Events in Algeria show how robust the confrontation between the authorities and the media can get. The RSF report says that, in 2003, there was no let-up in legal harassment, prosecutions, court sentences, intimidation, and physical attacks against Algerian journalists.

That, however, did not deter Algerian newspapers from continuing strong attacks on President Abdelaziz Bouteflika and other top officials, particularly on the question of corruption. One daily ("Liberta") ran photos of Algeria's leaders under a headline reading "thieves."

In neighboring Tunisia, the situation is much the same. In its report, RSF says Tunisia has continued "to advertise itself as an oasis of stability and modernity and the region's most solid bulwark against Islamic fundamentalism."

But it says the gap is widening between "this image peddled abroad and the increasing violation of human rights in the country itself."

Further east, another Maghreb nation, Libya, is making strenuous efforts to end its political and economic isolation. Among other things, it has renounced all programs on weapons of mass destruction. It is also promising economic reforms, but RSF spokeswoman Cazes says this radical turnaround has certainly not affected the state of the media -- not yet at least: "Libya is promising a lot, but up till now, freedom of the press is nonexistent in that country. All the media are being very tightly controlled by [Libyan leader] Colonel [Muammar] Ghaddafi."

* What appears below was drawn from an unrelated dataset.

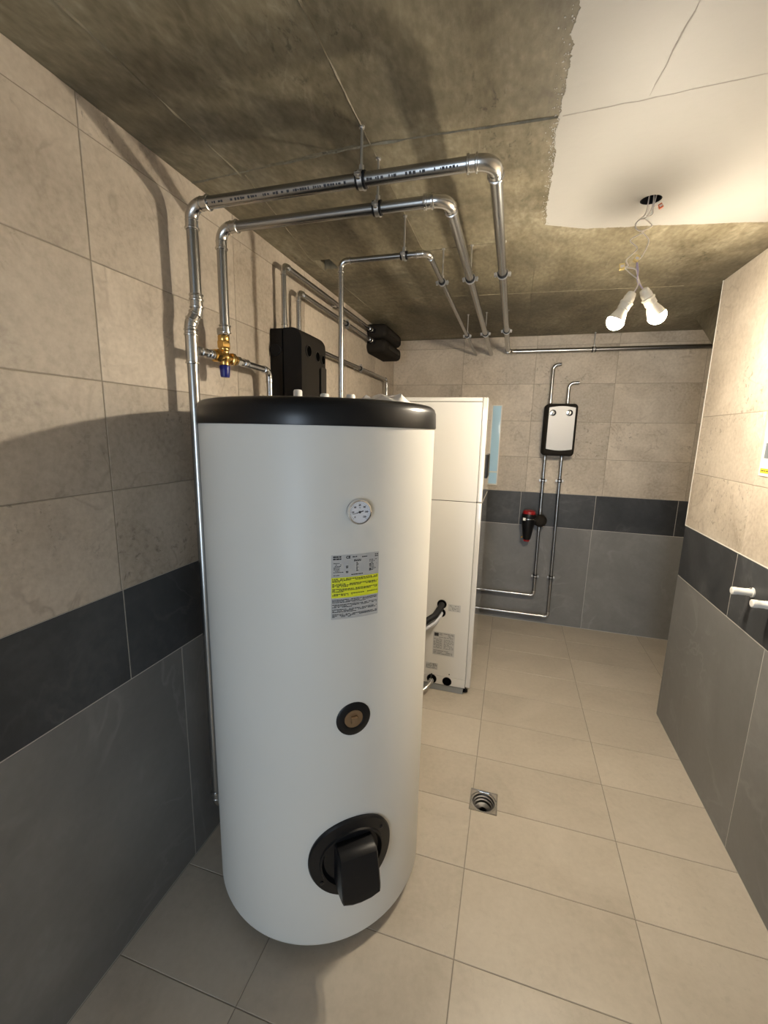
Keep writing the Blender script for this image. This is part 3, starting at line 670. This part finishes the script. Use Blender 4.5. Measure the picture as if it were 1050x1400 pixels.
# plugs and things on the lid
for (x, y, r, hh, lb) in ((.347, -2.50, .0155, .056, None), (.432, -2.46, .016, .046, None), (.528, -2.45, .016, .044, None)):
    b = MB(); b.turned((x, y, 1.760), (0,0,1), [(r, 0), (r, hh-.006), (r*.85, hh-.001), (r*.5, hh)], 20); b.build('sealing_plug', 'white_plastic', lo)
film = MB(); nx, ny = 26, 16; vs_ = []; fs = []
for i in range(nx):
    for j in range(ny):
        u, v = i/(nx-1), j/(ny-1); ed = min(u, 1-u, v, 1-v)
        x = TX+.10+.165*u+.01*math.sin(9*v); y = TY+.06+.13*v+.012*math.sin(7*u)
        z = 1.7655+min(1, ed*9)*(.019+.014*abs(math.sin(6.3*u+2.1*math.sin(5*v)))+.006*math.sin(17*v+4*u))
        vs_.append((x, y, z))
for i in range(nx-1):
    for j in range(ny-1): fs.append((i*ny+j, (i+1)*ny+j, (i+1)*ny+j+1, i*ny+j+1))
film.add(vs_, fs); fo = film.build('plastic_film', 'film'); tag(fo, 'crumpled pale plastic film lying on top of the tank lid', 'plastic film')

# ------------------------------------------------------------------ white cabinet
CX0, CX1, CXF = .26, .907, .940; CY0, CY1 = -1.335, -.735; CZT = 1.884
cb = empty('heating_cabinet', ((CX0+CXF)/2, (CY0+CY1)/2, 0), 'tall white heating cabinet standing behind the tank', 'cabinet')
MB().box((CX0, CY0+.006, .045), (CX1-.002, CY1-.002, 1.862)).build('carcass', 'seam_dark', cb, 0)
def panel(name, a, b_, mat, par, bev=.003):
    c = [(a[i]+b_[i])/2 for i in range(3)]; d = [b_[i]-a[i] for i in range(3)]; k = MB()
    # bevelled box
    vs_ = []; 
    for sx in (-1, 1):
        for sy in (-1, 1):
            for sz in (-1, 1):
                for ax in range(3):
                    o = [bev]*3; o[ax] = 0
                    vs_.append((c[0]+sx*(d[0]/2-o[0]), c[1]+sy*(d[1]/2-o[1]), c[2]+sz*(d[2]/2-o[2])))
    import bmesh
    bm = bmesh.new(); [bm.verts.new(v) for v in vs_]; bmesh.ops.convex_hull(bm, input=bm.verts); bmesh.ops.dissolve_limit(bm, angle_limit=.01, verts=bm.verts, edges=bm.edges); bm.verts.index_update()
    k.add([v.co.copy() for v in bm.verts], [tuple(v.index for v in f.verts) for f in bm.faces]); bm.free()
    return k.build(name, mat, par, 0)
panel('side_panel', (CX0, CY0, 1.275), (CX1, CY0+.012, 1.857), 'cabinet_white', cb, .0015)
sp = panel('side_panel', (CX0, CY0, .108), (CX1, CY0+.012, 1.271), 'cabinet_white', cb, .0015)
sv = panel('service_plate', (CX0, CY0, .048), (CX1, CY0+.012, .1065), 'cabinet_white', cb, .001)
panel('side_panel', (CX0, CY1-.012, .05), (CX1, CY1, 1.857), 'cabinet_white', cb, .0015)
panel('rear_panel', (CX0-.004, CY0, .05), (CX0+.004, CY1, 1.857), 'cabinet_white', cb, .0015)
panel('top_lid', (CX0, CY0-.001, 1.860), (CX1, CY1+.001, CZT), 'cabinet_white', cb, .003)
panel('door', (CX1+.001, CY0-.001, 1.275), (CXF, CY1+.001, CZT), 'cabinet_gloss', cb, .005)
dl = panel('door', (CX1+.001, CY0-.001, .055), (CXF, CY1+.001, 1.272), 'cabinet_gloss', cb, .005)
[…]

Regional analyst Eberhard Rhein notes it is now almost 10 years since the European Union began its so-called "Barcelona dialogue" with the Maghreb countries. This dialogue is supposed to bring economic progress to the Maghreb and bind the two sides in ever-deepening relations. But progress so far has been unspectacular.

"Overall progress has been slower, much slower, than in the European Union accession countries,” Rhein says. “[In North Africa,] they lack, of course, one big and supreme incentive -- namely, prospective membership of the EU."

What is particularly damaging, says Rhein, is that the North African states lack the educational standards that are necessary in the modern world.

"Education lags behind, and probably it is the most important lack, and the biggest shortcoming, when it comes to socio-economic development," he said.

But Rhein says the negative developments in the region should not be exaggerated. The Islamic insurgency in Algeria appears to be over, Libya is making every effort to reconnect itself with the international community, and Morocco's new king may eventually confirm his reform credentials.

Rhein says progress is being made, but too slowly: "There has been no regression since Barcelona, [but] progress should be faster. And the big question is, how can we jointly get them to go faster?"